Thursday, September 11, 2008

Both my boys are going to wind up living at home

Because I haven't taught them anything about money yet. I was just at Parent Hacks, and there are more than 100 comments on the "how do you teach your preschoolers about money?" post. Preschoolers? Craaaap. My oldest in in Kindergarten, and he just has a vague idea that stuff costs money. I've never even taught him the difference between quarters, dimes and nickels. The only thing he can tell you about the bank is that, at ours, he can get a lollipop OR a cookie. (I always take the cookie.)

I imagine our money management talks with the boys will occur much later. NSAH will sit the boys down and it'll go something like this:

[Job update: Still in the honeymoon period, I realize, but I LOVE it. Very exciting goings-on. Feel like I'm helping America, yadda yadda.]


Blogger AAYOR said...


10:47 PM, September 11, 2008  
Anonymous Lisa V said...

I have always loved the scene.

Yay on the job.

12:56 AM, September 12, 2008  
Blogger Seeking Solace said...

I love that scene too. Simply brilliant.

9:28 AM, September 12, 2008  
Blogger Lex said...

We just formally instituted allowances (for 10- and 7-year-old, for those who don't know me) -- and allowance chores. Saturday's payday, but at this point, ain't nobody getting paid.

Learning is expensive.

9:39 AM, September 12, 2008  
Anonymous Genevieve said...

One of my favorite scenes.

They'll teach about money in kindergarten or first grade. And economics starting in third grade!
It's in the Virginia SOLs, and I used to think it was crazy, but it makes so much sense - economics on the level that works for kids, integrated into what they're already learning about. Even last year in second grade, the kiddo was learning about wants v. needs, and when they learned about ancient Egypt and China, part of the work was which things were goods (e.g. papyrus) and which were services .

And YAY for loving the job and helping America! :)

10:56 AM, September 12, 2008  
Blogger liz said...

I love that scene too. And MM had a whole section of his math curriculum last year on coins and their values.

One way we're starting to teach him about money is through Lego.
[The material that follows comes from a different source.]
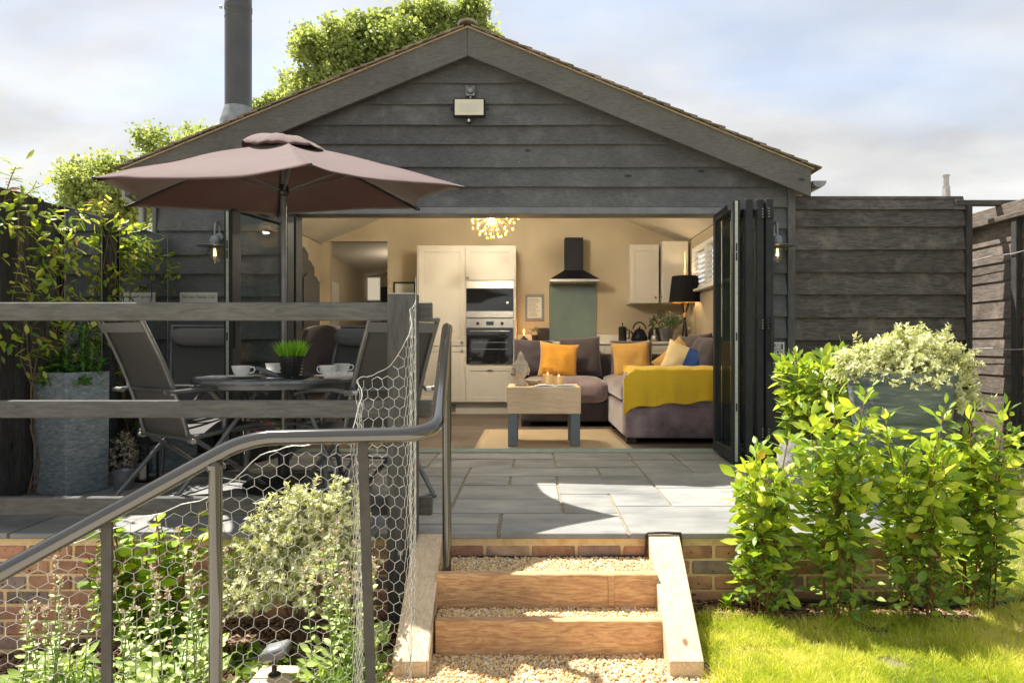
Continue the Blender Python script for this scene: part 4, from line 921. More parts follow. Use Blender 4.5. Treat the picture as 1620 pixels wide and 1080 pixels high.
jb = thing('light_sensor', 'small grey photocell box above the floodlight in the gable', 'sensor', (-.51, 5.75, 3.05))
m_ = MB(); m_.box(-.553, -.470, 5.745, 5.785, 3.010, 3.100, .006); m_.tube([(-.51, 5.76, 3.01), (-.51, 5.76, 2.985)], .012, 8); m_.build('box', 'zinc', jb)
m_ = MB(); m_.lathe([(.034, 0), (.032, .012), (.022, .024), (.002, .03)], (0, 0, 0), 16)
m_.v = [(-.511+v[0], 5.745-v[2], 3.058+v[1]) for v in m_.v]; m_.f = [tuple(reversed(f)) for f in m_.f]; m_.build('dome', 'zinc', jb, smooth=50)
def wall_lamp(x, label):
    t = thing('wall_lamp', label, 'wall lamp', (x, 5.72, 1.75), 'swan-neck lamps either side of the doors')
    m = MB(); m.lathe([(.035, 0), (.035, .02)], (0, 0, 0), 16); m.v = [(x+v[0], 5.788-v[2], 1.83+v[1]) for v in m.v]; m.f = [tuple(reversed(f)) for f in m.f]
    arc = [(x, 5.78, 1.84)]+[(x, 5.735+.042*math.cos(a), 1.90+.05*math.sin(a)) for a in [PI*.05*i for i in range(0, 21)]]+[(x, 5.692, 1.82)]
    m.tube(arc, .009, 10); m.build('swan_neck', 'zinc', t, smooth=50)
    m = MB(); m.lathe([(.012, .085), (.030, .080), (.042, .060), (.044, .045), (.046, .044), (.046, .02), (.043, .018), (.043, .0)], (x, 5.692, 1.745), 24); m.build('cap', 'zinc', t, smooth=40)
    m = MB(); m.lathe([(.044, .004), (.135, -.004), (.136, -.007), (.044, -.002)], (x, 5.692, 1.745), 32, caps=False); m.build('disc_shade', 'zinc', t, smooth=40)
    m = MB(); m.lathe([(.040, 0), (.042, -.05), (.042, -.10), (.036, -.125), (.022, -.142), (.002, -.148)], (x, 5.692, 1.735), 24, caps=False); m.f = [tuple(reversed(f)) for f in m.f]; m.build('glass_jar', 'glassjar', t, smooth=50)
    m = MB(); m.lathe([(.013, 0), (.014, -.02), (.022, -.05), (.024, -.07), (.014, -.095), (.002, -.10)], (x, 5.692, 1.735), 16, caps=False); b = m.build('bulb', 'glassjar', t, smooth=50)
    m = MB()
    for k in range(5): a = 2*PI*k/5; m.tube([(x+.005*math.cos(a), 5.692+.005*math.sin(a), 1.72), (x+.011*math.cos(a), 5.692+.011*math.sin(a), 1.66)], .0012, 4)
    m.build('filament', 'filament', b)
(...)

How many mini-kits can you buy with your Hanukah gelt? How many tooth-fairy visits do you need to buy a mini-kit?

12:47 PM, September 12, 2008  
Blogger KLee said...

Your guy will learn money in kindergarten. That's usually a "second half of the year" skill, though. He should learn penny, nickel, dime, quarter, and dollar. We also teach half-dollar, though it isn't required.

An easy project, should you want to work on it at home to give him a leg up -- get a cheap cookie sheet from a dollar store, and some small magnets. Take a handful of coins and hot-glue the magnets on the back of them. You can then stick 'em on the cookie sheet and have him sort them. All the pennies, all the dimes, etc. Once you get him straight on which ones are which, you can tell him that counting pennies is counting by ones; counting nickels is counting by fives; dimes is by tens; and just practice. I do this in class, and we start working on it now to get really proficient by the end of the year. Let me know if you need any other ideas or anything, okay?

5:03 PM, September 12, 2008  
Blogger Jody said...

Our district introduced coins in K, but didn't push it until 1st grade. And now they're reviewing it in 2d (but don't get me started on the endless month of review after summer break, because I'll have to confront the idiocy of such a long vacation and damn, I like that vacation).

I wonder how many of those 100 comments are from parents of first children? Because in retrospect, trying to teach a preschooler about money is not only unnecessary, but possibly impossible.

5:26 AM, September 13, 2008  
Blogger Amy Charles said...

1. Jody, don't be silly. My daughter, at age two: "You have zis blue cray-- no. Too epensive. You have zis green crayon."

2. KLee, let me get this straight: To teach children about money, you glue magnets to it? Glue things to money and turn it into a toy? What ever happened to cut-out pieces of cardboard? I swear, we give the districts too much money.